A expressão ouro de tolo surgiu entre mineradores por causa de uma pedra chamada pirita —sua cor e brilho dourados lembram bastante o do ouro nativo e podem enganar iniciantes.

Ao ouvir o novo disco de Luana Carvalho, "Segue o Baile", a sensação que temos é a de estar diante desse ouro de tolo. Este seria o lado B de "Baile de Máscara", penúltimo álbum de samba que ela lançou em junho do ano passado. A cantora faria, assim, uma transição semelhante à que sua mãe, Beth Carvalho, fez na carreira, saindo da nobre MPB carioca para o samba-raiz do Cacique de Ramos.

Mas "Segue o Baile" não mostra a que veio, já que nele não ouvimos funk. O álbum é composto por nove faixas. As letras de cinco delas podem até lembrar letras de funk, fazendo releituras de sucessos nos anos 1990 e início dos anos 2000 como "Me Leva", de Latino, e "Rap do Solitário", de MC Marcinho.

Mas são versões sem novidades instrumentais e que flertam com o subgênero do funk de pelúcia. Chega a soar como se a MPB dos anos 2000 agora estivesse fazendo funk em 2021, ou, se preferir, uma gentrificação do movimento.

Os mineradores dizem também que quando encontramos uma pirita é porque o caminho para achar outras pedras preciosas está correto.

Assim são as demais quatro músicas do álbum, que vão de um papo reto sobre racismo e preconceito a músicas inspiradas no candomblé. Falam sobre câncer de mama e homenageiam sua mãe, Beth. São faixas que facilmente poderiam estar no disco "Baile de Máscara" ou em outro projeto da cantora. Já em "Segue o Baile", elas se perdem na proposta de um álbum de funk.

Veja um faixa-a-faixa de 'Segue o Baile'

'É Hoje'
Música de Jefferson Junior e Umberto Tavares que virou hit na voz de Ludmilla. Nela, Luana Carvalho usa instrumentos de percussão para substituir as batidas eletrônicas da música original. O coro ao fundo é a novidade desta versão.

'Selfie'
Sem lugar de fala em alguns versos e provavelmente inspirada nos protestos do Black Lives Matter que tivemos em 2020, a cantora fala sobre racismo, feminismo e desigualdade social. O discurso antirracista falado na música ocorre justamente quando os brancos usam de sua posição de privilégio para dar voz às necessidades do povo negro, tornando "Selfie" uma boa ferramenta nesse sentido.

'Me Leva'
“Moça, me leva pra longe daqui” foi o que pensei ouvindo essa versão da, talvez, maior contribuição de Latino para a música brasileira.

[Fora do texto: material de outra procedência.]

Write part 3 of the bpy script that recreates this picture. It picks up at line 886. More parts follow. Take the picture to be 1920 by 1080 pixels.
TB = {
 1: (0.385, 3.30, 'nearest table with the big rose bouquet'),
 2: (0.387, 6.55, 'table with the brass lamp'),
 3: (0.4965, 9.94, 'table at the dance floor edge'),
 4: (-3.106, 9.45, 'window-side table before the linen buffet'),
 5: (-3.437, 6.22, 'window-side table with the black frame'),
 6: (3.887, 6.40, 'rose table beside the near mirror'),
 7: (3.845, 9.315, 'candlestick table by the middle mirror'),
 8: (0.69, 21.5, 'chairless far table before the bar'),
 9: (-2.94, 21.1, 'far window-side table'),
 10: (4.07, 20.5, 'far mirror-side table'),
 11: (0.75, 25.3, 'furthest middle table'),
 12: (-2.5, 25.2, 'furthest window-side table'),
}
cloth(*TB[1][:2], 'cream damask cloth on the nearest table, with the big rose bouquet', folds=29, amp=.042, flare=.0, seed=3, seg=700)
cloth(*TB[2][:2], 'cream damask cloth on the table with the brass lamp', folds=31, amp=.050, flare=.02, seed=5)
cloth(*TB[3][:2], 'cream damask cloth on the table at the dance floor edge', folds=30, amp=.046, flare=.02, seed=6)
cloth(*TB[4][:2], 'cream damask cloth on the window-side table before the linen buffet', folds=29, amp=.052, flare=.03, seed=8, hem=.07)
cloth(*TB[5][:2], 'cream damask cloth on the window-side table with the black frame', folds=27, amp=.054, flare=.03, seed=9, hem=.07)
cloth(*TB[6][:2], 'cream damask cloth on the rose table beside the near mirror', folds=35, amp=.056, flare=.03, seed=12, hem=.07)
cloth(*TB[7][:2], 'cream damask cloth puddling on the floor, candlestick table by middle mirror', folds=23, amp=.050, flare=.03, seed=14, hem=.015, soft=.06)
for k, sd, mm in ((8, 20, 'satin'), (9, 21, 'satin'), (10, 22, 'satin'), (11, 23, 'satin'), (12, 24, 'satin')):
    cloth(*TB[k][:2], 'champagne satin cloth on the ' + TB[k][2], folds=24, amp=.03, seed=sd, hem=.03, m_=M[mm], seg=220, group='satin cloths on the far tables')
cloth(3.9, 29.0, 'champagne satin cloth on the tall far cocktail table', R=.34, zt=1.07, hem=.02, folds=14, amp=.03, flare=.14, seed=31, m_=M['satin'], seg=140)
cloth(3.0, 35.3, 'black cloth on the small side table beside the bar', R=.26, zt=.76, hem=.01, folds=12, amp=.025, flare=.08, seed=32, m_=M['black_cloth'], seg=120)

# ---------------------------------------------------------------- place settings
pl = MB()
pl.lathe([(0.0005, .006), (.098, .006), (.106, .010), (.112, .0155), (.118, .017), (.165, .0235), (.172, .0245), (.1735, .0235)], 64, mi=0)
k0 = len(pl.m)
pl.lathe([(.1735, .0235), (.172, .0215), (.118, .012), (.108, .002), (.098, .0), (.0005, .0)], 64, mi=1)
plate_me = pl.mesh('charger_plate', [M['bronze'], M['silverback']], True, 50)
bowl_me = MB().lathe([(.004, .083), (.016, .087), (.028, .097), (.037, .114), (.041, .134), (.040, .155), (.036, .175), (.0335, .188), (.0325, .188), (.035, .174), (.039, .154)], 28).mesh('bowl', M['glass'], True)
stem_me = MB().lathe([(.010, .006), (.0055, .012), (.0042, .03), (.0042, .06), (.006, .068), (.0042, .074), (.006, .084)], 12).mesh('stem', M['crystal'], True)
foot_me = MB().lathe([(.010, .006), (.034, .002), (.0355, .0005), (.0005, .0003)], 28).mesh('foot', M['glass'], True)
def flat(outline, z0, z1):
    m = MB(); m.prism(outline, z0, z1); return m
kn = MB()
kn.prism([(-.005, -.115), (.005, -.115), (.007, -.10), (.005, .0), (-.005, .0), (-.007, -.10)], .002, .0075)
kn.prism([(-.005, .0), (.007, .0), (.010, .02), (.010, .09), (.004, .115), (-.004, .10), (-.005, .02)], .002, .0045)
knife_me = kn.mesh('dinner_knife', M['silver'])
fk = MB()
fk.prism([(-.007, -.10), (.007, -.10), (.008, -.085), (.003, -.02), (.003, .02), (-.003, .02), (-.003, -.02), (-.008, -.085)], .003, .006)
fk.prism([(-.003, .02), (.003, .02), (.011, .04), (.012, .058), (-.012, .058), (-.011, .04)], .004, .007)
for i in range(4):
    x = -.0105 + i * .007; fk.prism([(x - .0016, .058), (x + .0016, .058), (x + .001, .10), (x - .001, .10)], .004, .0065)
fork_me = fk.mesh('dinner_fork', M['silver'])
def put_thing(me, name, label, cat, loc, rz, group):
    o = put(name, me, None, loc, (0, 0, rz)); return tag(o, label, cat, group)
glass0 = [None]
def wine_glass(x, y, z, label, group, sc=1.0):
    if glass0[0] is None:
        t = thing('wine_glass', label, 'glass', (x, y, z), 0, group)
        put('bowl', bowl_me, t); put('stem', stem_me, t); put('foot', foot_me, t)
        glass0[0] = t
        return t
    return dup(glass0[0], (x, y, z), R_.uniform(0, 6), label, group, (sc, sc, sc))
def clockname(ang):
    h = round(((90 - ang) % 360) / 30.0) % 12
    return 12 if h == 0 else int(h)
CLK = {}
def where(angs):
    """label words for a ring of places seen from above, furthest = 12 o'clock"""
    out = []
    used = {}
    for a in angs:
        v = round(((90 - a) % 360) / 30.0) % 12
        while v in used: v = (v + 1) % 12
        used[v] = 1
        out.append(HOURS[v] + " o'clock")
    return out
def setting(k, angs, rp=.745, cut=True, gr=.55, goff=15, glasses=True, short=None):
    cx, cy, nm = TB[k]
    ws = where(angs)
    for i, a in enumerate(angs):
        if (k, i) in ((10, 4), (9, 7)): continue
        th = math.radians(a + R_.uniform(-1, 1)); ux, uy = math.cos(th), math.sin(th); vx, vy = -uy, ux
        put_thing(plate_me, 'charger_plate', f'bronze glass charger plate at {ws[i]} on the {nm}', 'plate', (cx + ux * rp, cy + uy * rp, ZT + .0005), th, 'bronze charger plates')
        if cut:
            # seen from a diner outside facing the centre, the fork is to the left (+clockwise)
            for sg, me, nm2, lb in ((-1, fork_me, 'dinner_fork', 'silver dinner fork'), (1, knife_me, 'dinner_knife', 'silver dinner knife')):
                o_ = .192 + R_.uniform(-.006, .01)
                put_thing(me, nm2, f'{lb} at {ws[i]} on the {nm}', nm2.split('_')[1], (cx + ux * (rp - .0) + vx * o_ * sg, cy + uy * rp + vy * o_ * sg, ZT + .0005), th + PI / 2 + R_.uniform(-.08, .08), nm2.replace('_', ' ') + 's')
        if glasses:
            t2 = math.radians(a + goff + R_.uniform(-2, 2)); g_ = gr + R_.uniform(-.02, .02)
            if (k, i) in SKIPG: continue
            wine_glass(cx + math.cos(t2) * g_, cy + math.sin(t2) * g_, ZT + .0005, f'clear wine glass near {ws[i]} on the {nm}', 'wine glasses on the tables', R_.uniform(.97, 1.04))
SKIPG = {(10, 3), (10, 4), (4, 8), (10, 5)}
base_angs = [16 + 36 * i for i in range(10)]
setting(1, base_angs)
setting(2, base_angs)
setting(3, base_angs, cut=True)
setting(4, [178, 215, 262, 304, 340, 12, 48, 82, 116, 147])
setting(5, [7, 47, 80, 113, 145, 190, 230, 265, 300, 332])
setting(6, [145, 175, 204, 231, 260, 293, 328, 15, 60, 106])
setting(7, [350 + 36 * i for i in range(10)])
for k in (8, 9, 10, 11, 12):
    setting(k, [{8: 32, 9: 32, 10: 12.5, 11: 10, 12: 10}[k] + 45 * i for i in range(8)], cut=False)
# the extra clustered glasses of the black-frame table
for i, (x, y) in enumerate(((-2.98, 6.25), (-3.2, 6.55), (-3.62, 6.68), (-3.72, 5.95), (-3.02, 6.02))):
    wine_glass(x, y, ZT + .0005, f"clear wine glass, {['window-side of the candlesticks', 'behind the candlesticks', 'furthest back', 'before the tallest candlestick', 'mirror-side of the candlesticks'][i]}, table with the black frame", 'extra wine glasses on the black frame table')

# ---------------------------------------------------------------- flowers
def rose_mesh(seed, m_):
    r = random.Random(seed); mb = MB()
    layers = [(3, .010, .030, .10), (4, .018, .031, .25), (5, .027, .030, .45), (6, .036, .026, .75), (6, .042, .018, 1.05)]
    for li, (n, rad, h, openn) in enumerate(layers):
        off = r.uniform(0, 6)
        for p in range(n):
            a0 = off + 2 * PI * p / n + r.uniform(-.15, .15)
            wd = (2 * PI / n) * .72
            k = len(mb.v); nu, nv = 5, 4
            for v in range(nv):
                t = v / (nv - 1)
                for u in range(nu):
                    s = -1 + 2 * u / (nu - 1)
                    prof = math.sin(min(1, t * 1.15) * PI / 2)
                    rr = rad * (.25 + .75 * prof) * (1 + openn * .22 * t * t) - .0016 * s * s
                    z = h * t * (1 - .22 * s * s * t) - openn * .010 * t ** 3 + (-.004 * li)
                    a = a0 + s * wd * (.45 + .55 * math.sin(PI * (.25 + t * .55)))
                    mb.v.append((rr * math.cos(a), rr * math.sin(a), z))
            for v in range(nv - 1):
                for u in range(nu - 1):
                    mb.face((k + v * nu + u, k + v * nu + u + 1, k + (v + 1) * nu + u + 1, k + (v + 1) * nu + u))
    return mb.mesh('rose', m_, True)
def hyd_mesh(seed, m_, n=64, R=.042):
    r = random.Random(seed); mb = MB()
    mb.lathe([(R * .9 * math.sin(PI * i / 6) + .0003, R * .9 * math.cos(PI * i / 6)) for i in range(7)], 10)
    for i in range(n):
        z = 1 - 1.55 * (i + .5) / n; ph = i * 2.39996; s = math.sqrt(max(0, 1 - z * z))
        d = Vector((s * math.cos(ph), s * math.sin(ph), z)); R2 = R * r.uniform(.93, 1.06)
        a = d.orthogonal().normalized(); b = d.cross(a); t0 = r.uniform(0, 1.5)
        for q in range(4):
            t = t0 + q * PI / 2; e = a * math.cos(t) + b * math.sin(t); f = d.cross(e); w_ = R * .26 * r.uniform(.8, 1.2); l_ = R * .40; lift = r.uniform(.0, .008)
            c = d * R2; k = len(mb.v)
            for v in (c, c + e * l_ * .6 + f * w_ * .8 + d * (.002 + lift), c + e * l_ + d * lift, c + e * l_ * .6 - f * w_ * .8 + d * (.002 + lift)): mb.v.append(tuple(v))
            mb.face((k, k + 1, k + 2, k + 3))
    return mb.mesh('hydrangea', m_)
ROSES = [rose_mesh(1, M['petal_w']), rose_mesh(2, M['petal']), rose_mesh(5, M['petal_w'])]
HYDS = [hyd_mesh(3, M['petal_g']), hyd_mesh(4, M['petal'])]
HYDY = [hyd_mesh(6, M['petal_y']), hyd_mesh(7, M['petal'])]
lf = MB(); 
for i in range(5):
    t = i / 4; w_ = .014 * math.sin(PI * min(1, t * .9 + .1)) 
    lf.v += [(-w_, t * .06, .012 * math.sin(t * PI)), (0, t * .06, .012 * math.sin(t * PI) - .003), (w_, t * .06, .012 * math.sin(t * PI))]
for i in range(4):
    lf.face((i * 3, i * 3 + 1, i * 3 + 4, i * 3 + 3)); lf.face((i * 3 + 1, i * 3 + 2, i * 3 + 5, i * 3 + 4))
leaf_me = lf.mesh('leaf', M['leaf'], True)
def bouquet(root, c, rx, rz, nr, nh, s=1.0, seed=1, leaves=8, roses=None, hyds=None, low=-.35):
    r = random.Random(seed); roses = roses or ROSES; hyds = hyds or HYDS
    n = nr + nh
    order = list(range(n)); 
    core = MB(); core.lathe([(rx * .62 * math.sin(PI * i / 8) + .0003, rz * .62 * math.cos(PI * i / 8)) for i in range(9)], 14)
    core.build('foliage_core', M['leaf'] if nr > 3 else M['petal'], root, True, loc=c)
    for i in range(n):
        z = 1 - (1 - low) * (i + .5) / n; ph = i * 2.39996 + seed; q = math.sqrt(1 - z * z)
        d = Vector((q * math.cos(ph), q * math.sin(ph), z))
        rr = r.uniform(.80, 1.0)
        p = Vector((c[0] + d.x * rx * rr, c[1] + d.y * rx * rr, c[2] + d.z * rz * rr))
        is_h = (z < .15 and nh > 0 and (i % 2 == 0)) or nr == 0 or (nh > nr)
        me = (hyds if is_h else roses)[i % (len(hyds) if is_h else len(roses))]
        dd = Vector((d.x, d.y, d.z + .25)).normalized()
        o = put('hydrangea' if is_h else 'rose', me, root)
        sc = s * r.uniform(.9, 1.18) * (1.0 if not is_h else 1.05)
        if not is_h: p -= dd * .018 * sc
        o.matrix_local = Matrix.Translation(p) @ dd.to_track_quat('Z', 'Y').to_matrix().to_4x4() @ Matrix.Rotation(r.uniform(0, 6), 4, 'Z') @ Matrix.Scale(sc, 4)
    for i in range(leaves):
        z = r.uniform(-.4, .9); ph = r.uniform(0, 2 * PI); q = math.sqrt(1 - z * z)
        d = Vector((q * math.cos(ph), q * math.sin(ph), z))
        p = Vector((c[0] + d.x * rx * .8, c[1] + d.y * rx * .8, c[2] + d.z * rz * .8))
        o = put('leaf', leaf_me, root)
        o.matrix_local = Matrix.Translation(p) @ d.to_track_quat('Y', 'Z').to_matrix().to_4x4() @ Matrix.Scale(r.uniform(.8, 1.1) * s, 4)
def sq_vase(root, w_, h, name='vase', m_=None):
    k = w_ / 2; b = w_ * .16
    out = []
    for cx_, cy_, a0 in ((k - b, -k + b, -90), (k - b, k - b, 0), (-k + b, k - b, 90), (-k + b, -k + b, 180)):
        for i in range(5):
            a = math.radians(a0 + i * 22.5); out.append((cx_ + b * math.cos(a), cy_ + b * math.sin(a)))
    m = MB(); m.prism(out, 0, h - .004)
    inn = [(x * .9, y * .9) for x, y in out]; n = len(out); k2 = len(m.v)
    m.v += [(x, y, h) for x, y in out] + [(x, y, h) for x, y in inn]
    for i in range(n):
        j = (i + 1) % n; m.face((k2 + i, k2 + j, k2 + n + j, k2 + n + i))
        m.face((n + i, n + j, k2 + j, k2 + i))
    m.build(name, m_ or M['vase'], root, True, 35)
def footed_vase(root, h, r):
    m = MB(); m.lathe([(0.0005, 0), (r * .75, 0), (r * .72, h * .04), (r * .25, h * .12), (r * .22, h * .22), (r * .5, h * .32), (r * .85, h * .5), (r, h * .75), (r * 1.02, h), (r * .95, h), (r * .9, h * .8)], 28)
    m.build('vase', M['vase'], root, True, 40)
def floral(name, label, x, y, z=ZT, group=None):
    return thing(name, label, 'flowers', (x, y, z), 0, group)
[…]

Usando mais uma vez um coral, e com violão e bateria, a cantora transforma o saudoso funk ouvido até hoje pelos "relíquias" numa música apática e pouco envolvente.

'Está Escrito'
Final de baile, ambiente meio vazio e já meio depressivo, você sozinho com sua Itaipava de R$ 0,50 na mão e o DJ lança "Está Escrito" do MC Bob Rum, só consigo me ver chorando e pensando em quanto eu amo a minha preta. O amor perdido, o amor que não volta e a versão que fugiu do contexto e virou um grande vacilo entre a cantora e a sua proposta do disco de funk. Acompanhada pelo coral, a música perde a espontaneidade da história contida nos versos, diferencial que a fez se tornar hit nos bailes de 1996.

'Rap do Solitário'
Lançar uma versão bossa nova do maior funk melody de todos os tempos é o mesmo que deixar uma Ferrari aos cuidados de uma pessoa que ainda está aprendendo a dirigir. É pegar algo muito valioso no contexto periférico, embranquecer seu formato e vender para a elite. Esta versão do funk escrito e cantado originalmente pelo MC Marcinho mostra o grande abismo cultural que divide as classes sociais aqui no Brasil. Seria isso apropriação cultural?

Nela ouvimos mais claramente a mixagem com elementos da música eletrônica, o Auto-Tune, e pela primeira vez no álbum não ouvimos o coro ao fundo, pelo menos não nitidamente, coisa que parecia ser o grande diferencial.

'Garota Nota 100'
Talvez a que mais se distancia da original, e isso não é uma coisa ruim. Esquecendo a proposta do disco, essa versão de "Garota Nota 100", original do MC Marcinho, é a que mais se assemelha com os trabalhos anteriores da cantora e aparenta não ter a pretensão de misturar o seu ritmo original com o funk. A música começa com um dedilhado no violão que já mostra qual será o rumo dela –calma e com uma leve crescente acompanhada pela bateria e o coral.

'Teta sem Treta'
Música feita em parceria com a atriz Andrea Horta, fala sobre a coragem da mulher durante os procedimentos causados pelo câncer de mama. Tem uma levada bem direcionada pelo tambor, que ouvimos claramente e que ela repete enquanto canta. Tema importante e pouco discutido na cultura musical, consegue não ser óbvia. A única questão é que está perdida nesse disco.

'Última Oração'
Literalmente uma oração e muito bem escrita, a canção lembra os bons tempos da MPB dos anos 1970, como as músicas de Chico Buarque em que ele faz jogos de palavras e muda o tom do que fala enquanto canta, e muitos arranjos, tambores e corais tornando a música genuinamente brasileira.

'Mainha'
Com arranjos muito parecidos com “Última Oração”, a música consegue detalhar muito bem objetos e estilos do candomblé. Quando se ouve o barulho de água, por exemplo, se entende que a mãe seria Iemanjá, a mãe de todos os orixás. Ela é o ato final de um disco confuso e que dificilmente conversa com a periferia, oposto do que ele nos promete.